Conversations With a Local Pastor

December 22, 2010 was a very interesting day. On that evening I met with a local pastor who had indicated his purpose in asking for the meeting would be to question me about my worldview.

Although the conversation didn’t seem to have a planned direction some of the topics included: Abortion, Armageddon, and morality.

Abortion. I told him my views on abortion, making it clear that I felt that abortion should not be used as a contraceptive. I told him that I felt abortion was necessary in cases of r&pe, danger to the mother’s life, incest, and if the fetus was obviously deformed or would suffer in total agony during a very short life. Although I did not express one other reason, I also think that abortion should be permitted when the mother and father cannot financially care for a child. In this case though I would prefer the child be given up to adoption. I explained that I did not think late term abortions are moral, nor the procedure of sucking the infants brain out as it is being born.

The only reason he saw abortion as necessary was in one case: danger to the mother’s life. For rape, incest, and deformations no matter what they might be, the baby must be carried to term. I saw this as an absolutists view, one expected of an individual steeped in religious doctrine. I was truly surprised that he did make his one concession to abortion. This is a view some fundamentalists do not share.

As a goal in life I expressed the view that people should help other people. By this I meant that we should all help those in need with food, housing and other needs. I told him that I envisioned a world where no one was hungry or homeless. This of course initiated a response from him asserting that my goal was similar to socialism, in that I wanted to create a utopian society. That’s when I said that his ultimate goals are similar to mine up to a point, which would have ended the need for religion, but that his goal did not end where mine did, in that Armageddon was his ultimate goal. The destruction of humanity and the return of his Lord.

Concerning morality… he stated at one point that Atheists did not have a basis for morality, for God is the source of all morality. We returned to a discussion of abortion, where he asked at what point I felt an individual was human and should not be aborted. I told him that my thoughts on that were that a fetus becomes a human life that should not be aborted at the point where it is able to survive outside the womb without extraordinary measures.

This led to a discussion about cattle, adult humans, and of all things blades of grass. He asked if I could allow the abortion of a fetus, even at conception, then why not casually kill adult humans, If I could make a distinction at the point where they are viable, then how could I allow a cow to be slaughtered for it’s meat. How could I mow the grass, as it is a mature growth. 

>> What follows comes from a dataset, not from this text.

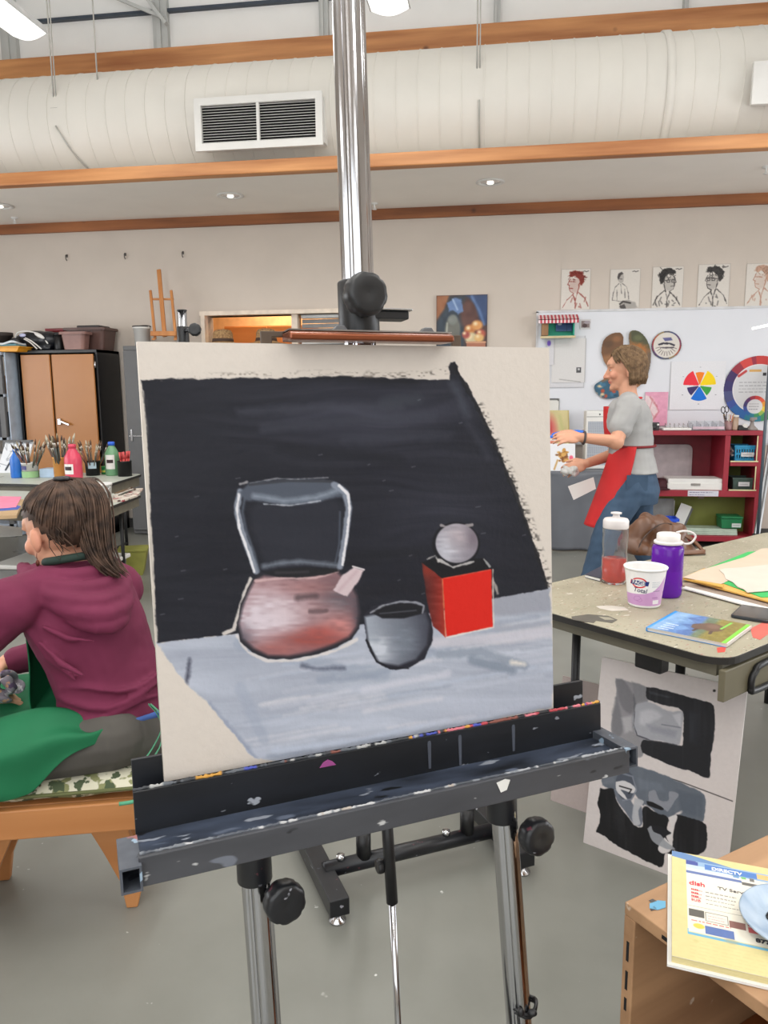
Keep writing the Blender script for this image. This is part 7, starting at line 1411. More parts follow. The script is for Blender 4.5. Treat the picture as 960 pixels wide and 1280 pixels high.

This pastor, who in all respects seemed an intelligent individual, well-read, also didn’t hesitate to say that he was against euthanasia, stating resolutely that only God can decide when a person is to die. It didn’t matter whether the individual was in abject agony, the suffering must continue until God decides the end has come. I expressed support for euthanasia, explaining that a person who still possesses full control of their mental faculties should be able to exit life with dignity.

Despite our differing views, we had desert and beverage, and parted amiably.